Three ways tariffs could upend the crypto market in 2025

April 25, 2025

Despite the fact that cryptocurrencies play very little role in the ebb and flow of global trade, tariffs have the potential to disrupt them in several profound ways. That’s because the equity, debt, and crypto markets are more interconnected than many people might assume.

Already, volatility has spiked and crypto prices are down nearly across the board, due to tariff uncertainty. So, which factors will have the greatest impact on your crypto portfolio in 2025?

Investor sentiment

Let’s start with investor sentiment, because this is one factor that is easy to quantify. Right now, the Crypto Fear & Greed Index sits at 29, indicating that investors are relatively fearful. The index is measured on a scale from 0-100, with 100 being extremely euphoric.

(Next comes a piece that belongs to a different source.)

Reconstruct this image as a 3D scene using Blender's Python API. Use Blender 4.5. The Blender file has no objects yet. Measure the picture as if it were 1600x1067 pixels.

This Fear & Greed Index briefly dipped below 20 in both March and April, due to all the concerns about tariffs. So the good news, if you want to call it that, is that investors seem to be calming down a bit.

But here’s the thing: In the current environment, there is no appetite to buy speculative meme coins or risky altcoins. And that, unfortunately, means that “Altcoin Season” — the time of the year when altcoins go parabolic — may not be coming this year.

Historically, Ethereum (ETH 2.08%) has been the cryptocurrency that kicks off the start of Altcoin Season. And guess what? Ethereum is down 53% for the year and 16% during the past 30 days. Without Ethereum, there will be no Altcoin Season.

Instead, investors will be much more likely to move their money into Bitcoin (BTC 1.97%), which has often been referred to as digital gold. While it’s still debatable whether Bitcoin can act as a long-term store of value, it does appear to be holding up better through this tariff upheaval than other top cryptocurrencies.

Crypto valuations tied to the macroeconomic outlook

At the same time, investors are rethinking how they value cryptocurrencies. During bullish market cycles, investors focus on variables related to blockchain growth — such as new user increases, gains in blockchain transaction activity, or rapid improvements in technical performance. But during bearish market cycles, focus shifts to fiscal policy, monetary policy, and macroeconomic data.

As a result, crypto investors are taking a keen interest in macroeconomic data that might offer clues about inflation and where the economy could be headed. They are especially focused on potential moves by the U.S. Federal Reserve. That’s because interest rate cuts are perceived as being very bullish for crypto.

A bull and a bear statue getting sucked into a vortex.

Image source: Getty Images.

In the past, this focus on the overall macroeconomic outlook was not so much the case for the crypto market. Crypto was uncorrelated with every major financial asset, and it really didn’t matter what was happening on Wall Street or in Washington, D.C. Until fairly recently, institutional investors played very little role in the crypto market, and politicians paid almost no attention to crypto.

But all that changed in January 2024 with the introduction of spot Bitcoin exchange-traded funds ETFs. Now, the same people who buy tech stocks are buying spot Bitcoin ETFs, and that means they are looking at the same economic numbers. No wonder correlations between tech stocks and cryptos are tightening. For much of 2025, Bitcoin has behaved like a very expensive and volatile tech stock.

Crypto as a strategic asset for sovereign governments

If the trade war intensifies, it’s possible that sovereign governments around the world will start to view crypto as a strategic asset that can help them achieve certain economic goals. After all, they might be forced to take drastic steps if exports dry up, or if economic growth grinds to a halt. And crypto could give them a very unique policy option.

Take, for example, the Strategic Bitcoin Reserve, which the Trump White House outlined in March. The current thinking is that Bitcoin is a strategic asset, similar to gold or oil, that the government should stockpile. In one scenario that has already been proposed by lawmakers, those Bitcoin reserves might one day be used to help pay down the government’s crushing $37 trillion debt load.

Moreover, Treasury Secretary Scott Bessent has made no secret of the fact that stablecoins — the digital dollars of the crypto world — might be used to achieve certain monetary goals. That’s because stablecoins are pegged 1-to-1 to the U.S. dollar, and are backed by cash and cash equivalents, including short-term Treasury bills.

These Treasury holdings create all sorts of new linkages between the bond market and the crypto market. For example, some have suggested that stablecoins have the potential to push down yields on U.S. Treasury debt, thereby reducing the government’s interest costs on its debt.

Which cryptos to buy now

So, putting it all together, the perfect crypto to buy would be one that (1) is viewed as a safe asset and long-term store of value, (2) can outperform tech stocks, and (3) has the tacit support of sovereign governments.

From my perspective, all of that points to Bitcoin being the one crypto you need to buy right now. Although Bitcoin is far from being a slam-dunk investment, there’s no other crypto I’d rather hold if Trump’s tariffs turn into a full-blown trade war.